▶ YOUR OBJECTIVE
Lines that contain the string "picture" are to be copied; leave out all others.

——————

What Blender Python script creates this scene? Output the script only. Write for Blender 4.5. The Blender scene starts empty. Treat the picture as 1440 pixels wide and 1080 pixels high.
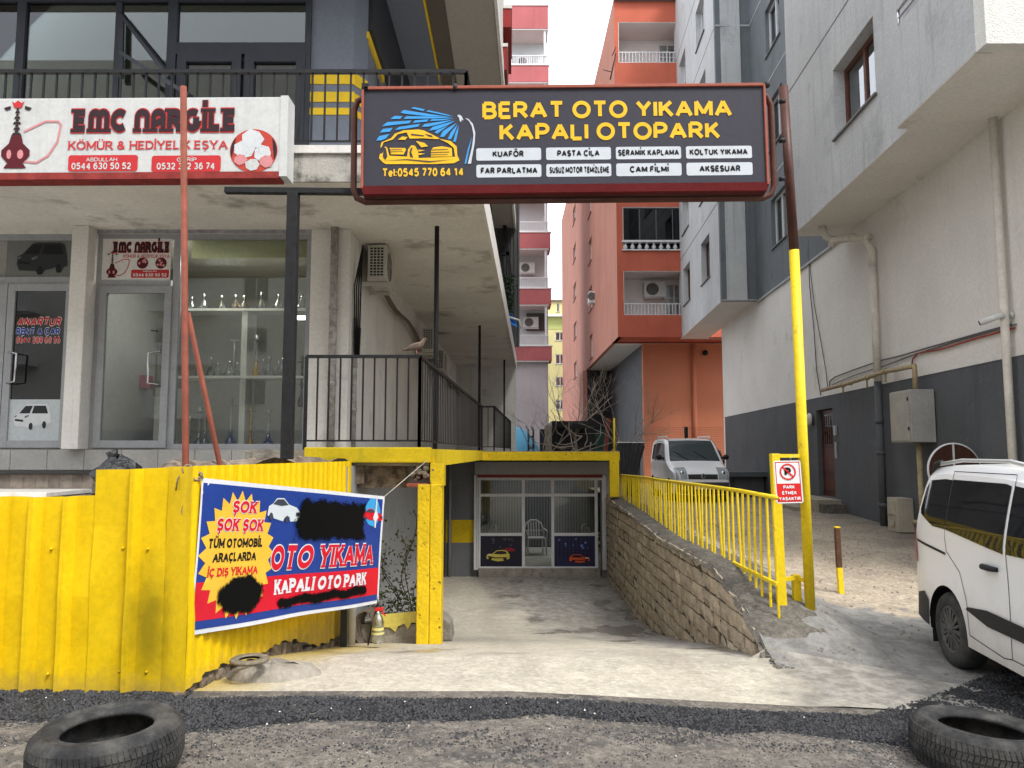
import bpy, bmesh, math, random
from mathutils import Vector, Matrix
from mathutils.geometry import delaunay_2d_cdt
random.seed(7)
SC = bpy.context.scene
COL = SC.collection
R = math.radians
# ------------------------------------------------------------------ camera, world, sun, exposure
CAM_H, FPX = 1.65, 1060.0
PITCH = math.atan(96 / FPX)
cam_d = bpy.data.cameras.new('camera'); cam_o = bpy.data.objects.new('camera', cam_d); COL.objects.link(cam_o)
cam_o.location = (0, 0, CAM_H); cam_o.rotation_euler = (math.pi / 2 + PITCH, 0, 0)
cam_d.sensor_width = 36; cam_d.lens = 36 * FPX / 1440; cam_d.clip_end = 900; cam_d.clip_start = .05
SC.camera = cam_o
w = bpy.data.worlds.new('World'); SC.world = w; w.use_nodes = True
nt = w.node_tree; bg = nt.nodes['Background']
sky = nt.nodes.new('ShaderNodeTexSky'); sky.sky_type = 'NISHITA'; sky.sun_disc = False
SUN_EL, SUN_AZ = 54, 140          # azimuth clockwise from +Y: behind the camera and to the right
sky.sun_elevation = R(SUN_EL); sky.sun_rotation = R(SUN_AZ); sky.air_density = 1.5; sky.dust_density = 4
hsv = nt.nodes.new('ShaderNodeHueSaturation'); hsv.inputs['Saturation'].default_value = .12
nt.links.new(sky.outputs[0], hsv.inputs['Color'])
mixw = nt.nodes.new('ShaderNodeMix'); mixw.data_type = 'RGBA'; mixw.inputs[0].default_value = .7   # an even overcast deck
nt.links.new(hsv.outputs[0], mixw.inputs[6]); mixw.inputs[7].default_value = (8.0, 8.35, 9.0, 1)
nt.links.new(mixw.outputs[2], bg.inputs[0]); bg.inputs[1].default_value = .13
sun_d = bpy.data.lights.new('sun', 'SUN'); sun_d.energy = 1.35; sun_d.angle = R(14); sun_d.color = (1, .96, .9)
sun_o = bpy.data.objects.new('sun', sun_d); COL.objects.link(sun_o)
_d = Vector((math.sin(R(SUN_AZ)) * math.cos(R(SUN_EL)), math.cos(R(SUN_AZ)) * math.cos(R(SUN_EL)), math.sin(R(SUN_EL))))
sun_o.rotation_euler = _d.to_track_quat('Z', 'Y').to_euler(); sun_o.location = (0, 0, 40)
SC.view_settings.view_transform = 'Standard'; SC.view_settings.look = 'None'; SC.view_settings.gamma = 1
SC.view_settings.use_curve_mapping = False; SC.view_settings.exposure = 1.22
SC.render.engine = 'CYCLES'; SC.cycles.use_denoising = True; SC.cycles.max_bounces = 8
SC.cycles.transparent_max_bounces = 12; SC.cycles.diffuse_bounces = 5

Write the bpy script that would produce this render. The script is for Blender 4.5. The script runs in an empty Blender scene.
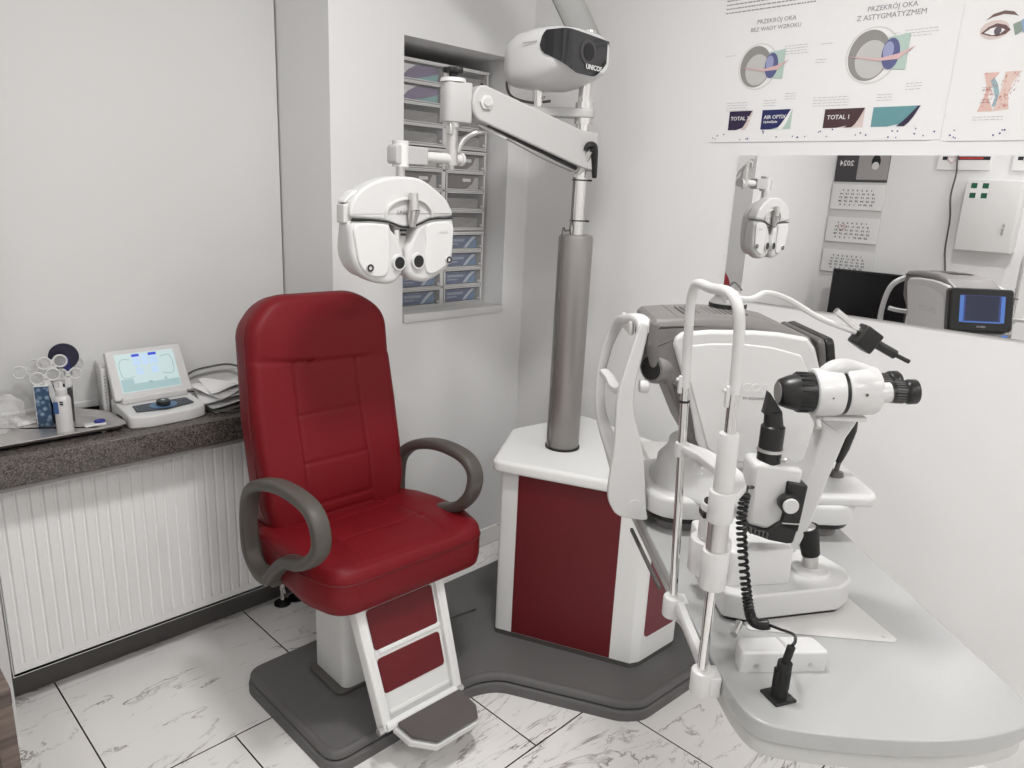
import bpy, bmesh, math, random
from mathutils import Matrix, Vector, Euler
random.seed(7)
PI = math.pi
SC = bpy.context.scene
COL = SC.collection

# ------------------------------------------------------------------ camera
H = 1.507
yaw, pitch, roll = 0.7703764, 0.2576512, 0.04624136
cy, sy, cp, sp = math.cos(yaw), math.sin(yaw), math.cos(pitch), math.sin(pitch)
fw = Vector((cy*cp, sy*cp, -sp)); rt = Vector((sy, -cy, 0)); up = rt.cross(fw)
cr, sr = math.cos(roll), math.sin(roll)
rt2 = cr*rt + sr*up; up2 = -sr*rt + cr*up
cam_d = bpy.data.cameras.new('camera'); cam = bpy.data.objects.new('camera', cam_d); COL.objects.link(cam)
cam_d.sensor_width = 36; cam_d.lens = 735.386*36/1024; cam_d.clip_start = .02
M = Matrix.Identity(4)
for i in range(3):
    M[i][0] = rt2[i]; M[i][1] = up2[i]; M[i][2] = -fw[i]
M[2][3] = H
cam.matrix_world = M
SC.camera = cam
# ------------------------------------------------------------------ world, exposure
SC.view_settings.view_transform = 'Standard'; SC.view_settings.look = 'None'
SC.view_settings.gamma = 1; SC.view_settings.use_curve_mapping = False
SC.view_settings.exposure = -0.02
w = bpy.data.worlds.new('world'); SC.world = w; w.use_nodes = True
w.node_tree.nodes['Background'].inputs[0].default_value = (.9, .95, 1, 1)
w.node_tree.nodes['Background'].inputs[1].default_value = .3
# main ceiling lamp, then unseen lamps added for fill: (x, y, size x, size y, watts)
LAMPS = [(.98, .80, .24, .24, 22), (.15, -1.2, .6, .6, 15), (1.5, -1.3, .6, .6, 11), (-.45, .7, .3, .3, 8)]
CEIL = 2.65

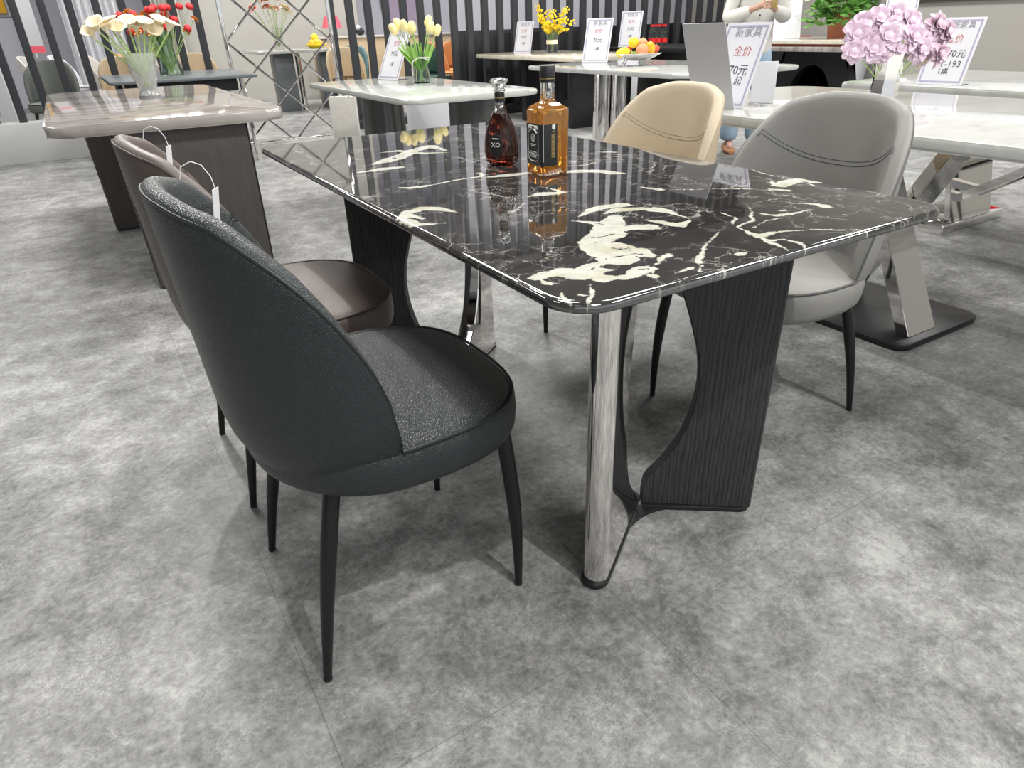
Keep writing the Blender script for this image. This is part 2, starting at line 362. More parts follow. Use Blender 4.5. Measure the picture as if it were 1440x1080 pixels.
# ------------------------------------------------------------------ camera
cd = bpy.data.cameras.new('camera'); cam = bpy.data.objects.new('camera', cd); C.objects.link(cam)
r_ = Vector((0.85084434, -0.52459894, -0.02932329)); u_ = Vector((0.27235372, 0.39262697, 0.87844608)); f_ = Vector((0.44931877, 0.75540718, -0.47694091))
mm = Matrix((r_, u_, -f_)).transposed().to_4x4(); mm.translation = Vector((-0.46569127, -0.62519041, 1.07030114)); cam.matrix_world = mm
cd.sensor_width = 36; cd.lens = 929.8 / 1440 * 36; cd.clip_start = .02
bpy.context.scene.camera = cam

# ------------------------------------------------------------------ setting
struct('floor', box(BM(), -9, 16, -6, 17, -.05, 0), M['floor'])
struct('ceiling', box(BM(), -9, 16, -6, 17, 4.3, 4.35), M['ceiling'])
struct('wall_right', box(BM(), 9.75, 9.9, -6, 9.8, 0, 4.3), M['wall'])
struct('wall_back', box(BM(), -9, 16, 15.0, 15.15, 0, 4.3), M['lav'])
struct('wall_partition', box(BM(), 4.9, 9.75, 9.7, 9.8, 0, 4.3), M['lav'])
struct('wall_left', box(BM(), -9.15, -9, -6, 17, 0, 4.3), M['white_wall'])
struct('wall_middle', box(BM(), 1.3, 4.6, 13.2, 13.3, 0, 4.3), M['wall'])
struct('trim_1', box(BM(), -6, .97, 7.74, 8.0, 0, .365, .004), M['white_wall'], 'low white plinth under the black slats')
struct('trim_2', box(BM(), 2.22, 9.75, 7.74, 8.0, 0, .10, .004), M['black'], 'black floor rail under the slats')
struct('trim_3', box(BM(), -6, 9.75, 7.76, 7.98, 3.55, 3.75, .004), M['black'], 'black head rail above the slats')

# slat partition: every slat its own thing
sb = BM(); box(sb, -.034, .034, -.03, .03, 0, 3.19, .003)
slat0 = obj('partition_slat', sb, M['slat']); slat0.location = (-.70, 7.87, .365)
tag(slat0, 'tall black slat standing on the low white plinth at left', 'slat', 'black slats on the white plinth')
k = 0
xs_left = [-.70 + .228 * i for i in range(-2, 8)]
for x in xs_left:
    if abs(x + .70) < 1e-6: continue
    c = slat0.copy(); C.objects.link(c); c.location = (x, 7.87, .365)
sb = BM(); box(sb, -.040, .040, -.033, .033, 0, 3.45, .003)
slat1 = obj('partition_slat', sb, M['slat']); slat1.location = (2.33, 7.87, .10)
tag(slat1, 'tall black slat of the striped partition behind the pale tables', 'slat', 'black slats of the central partition')
for i in range(1, 33):
    c = slat1.copy(); C.objects.link(c); c.location = (2.33 + .2255 * i, 7.87, .10)

cab = thing('low_cabinet', 'long black low cabinet standing behind the black slats', 'cabinet', (4.2, 8.35, 0))
obj('body', box(BM(), 0, 5.4, -.2, .2, 0, 1.02, .005), M['black'], cab)
for i in range(4): obj('door', box(BM(), .03 + i * 1.35, 1.32 + i * 1.35, -.222, -.201, .06, .98, .003), M['base_black'], cab)

# lattice screen
def lattice():
    t = thing('lattice_screen', 'silver diamond lattice screen with slim metal frame beside the slats', 'screen', (0, 7.3, 0))
    x0, x1, H = 1.02, 2.12, 2.9; fr = .018
    for x in (x0, x1): obj('upright', box(BM(), x - fr, x + fr, -.02, .02, 0, H, .003), M['chrome'], t)
    for z in (fr, H - fr): obj('rail', box(BM(), x0 + fr, x1 - fr, -.018, .018, z - fr, z + fr, .003), M['chrome'], t)
    w = x1 - x0; hh = .95 * w
    def bar(a, b): 
        bm = BM(); tube(bm, [a, b], .011, 4); obj('lattice_bar', bm, M['chrome'], t)
    # two families of diagonals clipped to the frame
    P = .50
    for s in (1, -1):
        c0 = -2.0
        while c0 < H + 2:
            pts = []
            for x in (x0, x1):
                z = c0 + s * (x - x0) * 1.0 * hh / w; pts.append((x, z))
            (xa, za), (xb, zb) = pts
            def clip(xa, za, xb, zb):
                q = []
                for (x, z) in ((xa, za), (xb, zb)):
                    if z < .03: tt = (.03 - za) / (zb - za); x = xa + tt * (xb - xa); z = .03
                    if z > H - .03: tt = (H - .03 - za) / (zb - za); x = xa + tt * (xb - xa); z = H - .03
                    q.append((x, z))
                return q
            if not (max(za, zb) < .05 or min(za, zb) > H - .05):
                (xa, za), (xb, zb) = clip(xa, za, xb, zb)
                if abs(xb - xa) > .03: bar((xa, s * .011, za), (xb, s * .011, zb))
            c0 += P
lattice()

# ------------------------------------------------------------------ chairs
EDGE = [(0, .884), (15, .881), (28, .870), (40, .856), (50, .826), (58, .795), (65, .758), (71, .715), (76, .668), (80, .618), (82.5, .568), (83.6, .525), (84, .483)]
def cplan(phi, z, off=0):
    """outer surface of the shell at angle phi (0 = rear) and height z; local +x is forward"""
    a, b = .262 + off, .258 + off
    curl = interp([(.376, -.105), (.382, -.075), (.393, -.052), (.41, -.034), (.433, -.018), (.465, -.007), (.51, -.001), (.55, 0), (1, 0)], z)
    lean = -.030 * max(0, (z - .44)) / .45 - .0
    wid = 1 + interp([(.44, 0), (.65, .03), (.9, .03)], z)
    cs, sn = math.cos(R(phi)), math.sin(R(phi))
    x = -(a + curl) * (abs(cs) ** .9 * (1 if cs > 0 else -1)) + lean + .012
    y = (b + curl) * math.copysign(abs(sn) ** .86, sn) * wid
    return Vector((x, y, z))
def seat_pt(th, z, off=0):
    """seat outline; th 0 = front"""
    cs, sn = math.cos(th), math.sin(th)
    if cs > 0:
        n = 2 / 3.0; x = (.268 + off) * abs(cs) ** n; y = math.copysign((.258 + off) * abs(sn) ** n, sn)
    else: x = -(.235 + off) * abs(cs); y = (.258 + off) * sn
    return Vector((x, y, z))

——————

▶ FINISHED TASK
What Blender Python script creates this scene? Output the script only. Write for Blender 4.5. The Blender scene starts empty. Treat the picture as 1440 pixels wide and 1080 pixels high.
Keep writing the Blender script for this image. This is part 2, starting at line 362. More parts follow. Use Blender 4.5. Measure the picture as if it were 1440x1080 pixels.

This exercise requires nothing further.